Trials for the National Plastics Recycling Scheme (NPRS) have yielded positive results following a survey of residents taking part.
The NPRS is a soft plastics advanced recycling scheme being developed by the Australian Food and Grocery Council (AFGC) that enables residents to put their soft plastics in a specially supplied bag and place it in the household recycling bin.
Results from over 1000 responses to households taking part in trials held in Victoria, South Australia, and New South Wales, indicates that people who had no used the now-defunct REDcycle store drop-off scheme have started recycling household soft plastics via kerbside collection.
Tanya Barden, CEO of the AFGC, said store-return schemes could not be the solution for large-scale soft plastics recycling in Australia.
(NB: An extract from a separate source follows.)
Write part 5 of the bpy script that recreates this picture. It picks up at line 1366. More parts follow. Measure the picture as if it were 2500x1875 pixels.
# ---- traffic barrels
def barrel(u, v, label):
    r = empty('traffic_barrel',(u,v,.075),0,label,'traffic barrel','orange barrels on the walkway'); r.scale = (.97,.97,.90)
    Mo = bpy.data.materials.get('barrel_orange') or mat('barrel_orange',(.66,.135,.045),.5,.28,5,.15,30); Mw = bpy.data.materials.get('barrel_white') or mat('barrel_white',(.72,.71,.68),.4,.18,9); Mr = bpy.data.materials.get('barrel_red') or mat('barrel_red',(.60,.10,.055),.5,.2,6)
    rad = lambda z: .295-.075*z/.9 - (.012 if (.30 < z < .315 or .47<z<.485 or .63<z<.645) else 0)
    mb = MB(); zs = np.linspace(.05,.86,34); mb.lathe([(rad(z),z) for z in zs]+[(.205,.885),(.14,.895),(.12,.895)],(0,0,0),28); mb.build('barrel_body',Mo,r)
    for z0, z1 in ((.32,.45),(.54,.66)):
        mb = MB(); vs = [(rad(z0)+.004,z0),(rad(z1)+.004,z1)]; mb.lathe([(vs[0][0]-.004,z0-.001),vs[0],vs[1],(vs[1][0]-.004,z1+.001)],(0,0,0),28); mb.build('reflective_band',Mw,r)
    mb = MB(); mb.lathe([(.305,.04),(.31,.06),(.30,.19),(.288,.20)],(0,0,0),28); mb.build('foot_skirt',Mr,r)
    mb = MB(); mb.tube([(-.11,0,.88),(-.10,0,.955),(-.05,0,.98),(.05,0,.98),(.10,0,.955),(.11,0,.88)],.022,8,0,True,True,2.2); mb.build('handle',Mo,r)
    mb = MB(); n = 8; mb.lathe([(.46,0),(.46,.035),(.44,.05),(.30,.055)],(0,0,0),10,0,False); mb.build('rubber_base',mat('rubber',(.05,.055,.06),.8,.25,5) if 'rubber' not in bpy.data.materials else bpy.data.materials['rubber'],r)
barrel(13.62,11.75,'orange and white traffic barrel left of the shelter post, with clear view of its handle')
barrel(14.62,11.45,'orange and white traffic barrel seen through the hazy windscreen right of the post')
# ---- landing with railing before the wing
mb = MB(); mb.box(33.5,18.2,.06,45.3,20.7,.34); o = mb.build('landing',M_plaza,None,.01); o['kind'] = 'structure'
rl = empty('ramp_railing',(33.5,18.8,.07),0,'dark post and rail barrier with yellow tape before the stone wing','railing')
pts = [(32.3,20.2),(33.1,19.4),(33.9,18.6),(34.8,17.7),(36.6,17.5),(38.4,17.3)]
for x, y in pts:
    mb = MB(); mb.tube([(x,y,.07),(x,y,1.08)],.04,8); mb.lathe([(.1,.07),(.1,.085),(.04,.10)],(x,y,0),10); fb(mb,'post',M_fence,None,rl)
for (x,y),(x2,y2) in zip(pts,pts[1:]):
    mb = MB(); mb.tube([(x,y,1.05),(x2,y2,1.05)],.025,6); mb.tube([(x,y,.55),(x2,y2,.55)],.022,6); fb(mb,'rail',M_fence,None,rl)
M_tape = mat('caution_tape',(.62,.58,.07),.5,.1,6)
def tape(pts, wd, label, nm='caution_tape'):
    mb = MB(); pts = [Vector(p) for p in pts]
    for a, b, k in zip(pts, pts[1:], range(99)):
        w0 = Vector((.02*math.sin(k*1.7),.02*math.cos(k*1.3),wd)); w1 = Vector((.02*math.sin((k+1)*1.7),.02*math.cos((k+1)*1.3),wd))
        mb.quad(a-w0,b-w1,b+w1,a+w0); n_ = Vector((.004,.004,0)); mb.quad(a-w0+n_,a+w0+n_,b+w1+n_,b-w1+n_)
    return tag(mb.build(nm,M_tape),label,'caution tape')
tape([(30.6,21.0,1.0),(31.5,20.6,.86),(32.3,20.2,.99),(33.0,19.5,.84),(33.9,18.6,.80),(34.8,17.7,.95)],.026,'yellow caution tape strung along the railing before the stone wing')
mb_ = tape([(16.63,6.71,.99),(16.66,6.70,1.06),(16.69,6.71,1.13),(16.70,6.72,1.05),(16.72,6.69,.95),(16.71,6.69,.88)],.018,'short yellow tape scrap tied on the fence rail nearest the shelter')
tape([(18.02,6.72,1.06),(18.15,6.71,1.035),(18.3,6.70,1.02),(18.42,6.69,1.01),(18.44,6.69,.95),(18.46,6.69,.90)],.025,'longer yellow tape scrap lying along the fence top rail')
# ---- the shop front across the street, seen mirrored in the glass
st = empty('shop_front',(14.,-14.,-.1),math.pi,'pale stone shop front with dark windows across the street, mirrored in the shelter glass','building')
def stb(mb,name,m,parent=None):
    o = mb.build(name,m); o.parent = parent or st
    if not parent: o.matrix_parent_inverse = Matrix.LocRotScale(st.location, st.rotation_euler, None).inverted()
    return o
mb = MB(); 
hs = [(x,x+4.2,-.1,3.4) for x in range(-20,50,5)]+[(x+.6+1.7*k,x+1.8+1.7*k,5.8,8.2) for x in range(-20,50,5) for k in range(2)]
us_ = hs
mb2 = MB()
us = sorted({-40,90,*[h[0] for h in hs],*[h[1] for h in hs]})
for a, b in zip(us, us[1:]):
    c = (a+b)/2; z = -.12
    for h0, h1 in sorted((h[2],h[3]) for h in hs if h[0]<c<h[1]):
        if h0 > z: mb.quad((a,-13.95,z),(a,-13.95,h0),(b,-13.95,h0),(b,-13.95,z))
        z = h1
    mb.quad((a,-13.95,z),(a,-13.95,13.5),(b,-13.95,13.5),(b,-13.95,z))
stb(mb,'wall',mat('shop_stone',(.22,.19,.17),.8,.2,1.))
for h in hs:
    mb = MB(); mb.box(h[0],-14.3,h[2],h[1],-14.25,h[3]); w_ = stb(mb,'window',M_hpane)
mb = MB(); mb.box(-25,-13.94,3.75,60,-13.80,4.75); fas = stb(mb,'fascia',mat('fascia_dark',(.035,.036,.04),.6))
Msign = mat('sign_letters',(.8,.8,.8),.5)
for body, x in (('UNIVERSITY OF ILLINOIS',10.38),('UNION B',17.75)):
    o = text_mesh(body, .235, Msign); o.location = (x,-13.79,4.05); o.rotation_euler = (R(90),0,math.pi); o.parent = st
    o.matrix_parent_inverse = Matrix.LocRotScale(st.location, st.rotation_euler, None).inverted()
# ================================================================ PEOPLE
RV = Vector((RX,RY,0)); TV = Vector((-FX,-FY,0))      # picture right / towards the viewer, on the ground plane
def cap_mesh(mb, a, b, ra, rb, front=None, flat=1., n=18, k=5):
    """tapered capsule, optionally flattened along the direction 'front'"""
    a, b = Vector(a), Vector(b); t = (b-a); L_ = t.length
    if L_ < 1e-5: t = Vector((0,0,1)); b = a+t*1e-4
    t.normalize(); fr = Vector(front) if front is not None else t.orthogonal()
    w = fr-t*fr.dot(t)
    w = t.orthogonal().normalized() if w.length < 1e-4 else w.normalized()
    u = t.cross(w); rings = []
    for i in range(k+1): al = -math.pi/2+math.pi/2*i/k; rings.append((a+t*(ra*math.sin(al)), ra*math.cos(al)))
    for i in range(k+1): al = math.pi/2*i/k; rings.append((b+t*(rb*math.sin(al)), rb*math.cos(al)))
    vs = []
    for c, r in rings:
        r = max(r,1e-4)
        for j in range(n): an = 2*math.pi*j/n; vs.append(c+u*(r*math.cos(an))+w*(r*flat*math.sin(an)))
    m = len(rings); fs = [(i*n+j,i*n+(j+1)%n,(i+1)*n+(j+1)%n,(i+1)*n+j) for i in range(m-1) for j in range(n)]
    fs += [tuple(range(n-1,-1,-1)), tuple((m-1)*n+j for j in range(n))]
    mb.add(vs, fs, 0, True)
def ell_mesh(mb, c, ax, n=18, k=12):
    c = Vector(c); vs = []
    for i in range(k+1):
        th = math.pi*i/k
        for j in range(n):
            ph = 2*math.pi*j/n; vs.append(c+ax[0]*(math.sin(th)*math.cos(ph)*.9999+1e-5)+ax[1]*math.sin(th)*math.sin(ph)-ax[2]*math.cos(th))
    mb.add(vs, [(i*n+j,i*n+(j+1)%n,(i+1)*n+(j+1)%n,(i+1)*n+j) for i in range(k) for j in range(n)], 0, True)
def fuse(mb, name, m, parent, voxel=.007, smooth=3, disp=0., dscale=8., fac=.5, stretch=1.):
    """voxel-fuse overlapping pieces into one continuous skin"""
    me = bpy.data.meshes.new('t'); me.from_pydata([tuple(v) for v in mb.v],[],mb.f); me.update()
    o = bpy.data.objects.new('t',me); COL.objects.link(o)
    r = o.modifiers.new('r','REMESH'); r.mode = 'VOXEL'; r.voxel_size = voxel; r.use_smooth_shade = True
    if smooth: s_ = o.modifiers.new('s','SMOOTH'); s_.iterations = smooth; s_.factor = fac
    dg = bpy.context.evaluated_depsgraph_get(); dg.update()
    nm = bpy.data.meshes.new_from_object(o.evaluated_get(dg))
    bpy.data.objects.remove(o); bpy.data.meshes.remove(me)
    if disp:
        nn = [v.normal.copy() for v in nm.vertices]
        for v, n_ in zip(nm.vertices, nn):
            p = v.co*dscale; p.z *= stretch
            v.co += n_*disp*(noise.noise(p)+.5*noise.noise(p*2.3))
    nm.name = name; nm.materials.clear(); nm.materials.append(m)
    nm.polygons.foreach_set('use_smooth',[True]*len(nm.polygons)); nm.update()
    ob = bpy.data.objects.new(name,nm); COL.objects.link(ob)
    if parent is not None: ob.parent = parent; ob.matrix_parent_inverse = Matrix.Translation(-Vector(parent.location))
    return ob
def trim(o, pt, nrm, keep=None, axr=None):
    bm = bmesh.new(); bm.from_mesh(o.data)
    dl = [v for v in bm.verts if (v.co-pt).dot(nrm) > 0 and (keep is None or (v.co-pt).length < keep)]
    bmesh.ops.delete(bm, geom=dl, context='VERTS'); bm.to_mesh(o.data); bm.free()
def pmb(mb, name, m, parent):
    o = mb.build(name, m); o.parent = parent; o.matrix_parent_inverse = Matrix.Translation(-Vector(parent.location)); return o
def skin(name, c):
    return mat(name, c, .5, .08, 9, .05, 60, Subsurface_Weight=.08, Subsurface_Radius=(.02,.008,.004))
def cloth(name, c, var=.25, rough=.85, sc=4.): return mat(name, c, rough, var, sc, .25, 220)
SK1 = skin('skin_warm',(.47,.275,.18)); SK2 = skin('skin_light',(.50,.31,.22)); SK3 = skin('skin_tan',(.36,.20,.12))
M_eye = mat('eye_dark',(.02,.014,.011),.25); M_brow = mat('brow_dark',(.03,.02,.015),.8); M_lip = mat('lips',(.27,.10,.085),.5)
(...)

“While work is continuing on a short-term solution to REDcycle’s suspension, the NPRS project is a long-term solution dealing with large-scale collection and recycling.
“What store-return plastic recycling demonstrated is the dedication of Australians to recycling soft plastics.”
Barden said that the NPRS is an industry-led scheme where the companies putting soft plastics into the marketplace are taking the lead and providing a real solution.
The NPRS model collects the soft plastics at kerbside and recycles them into new, food-grade plastic packaging, creating a new, onshore circular system.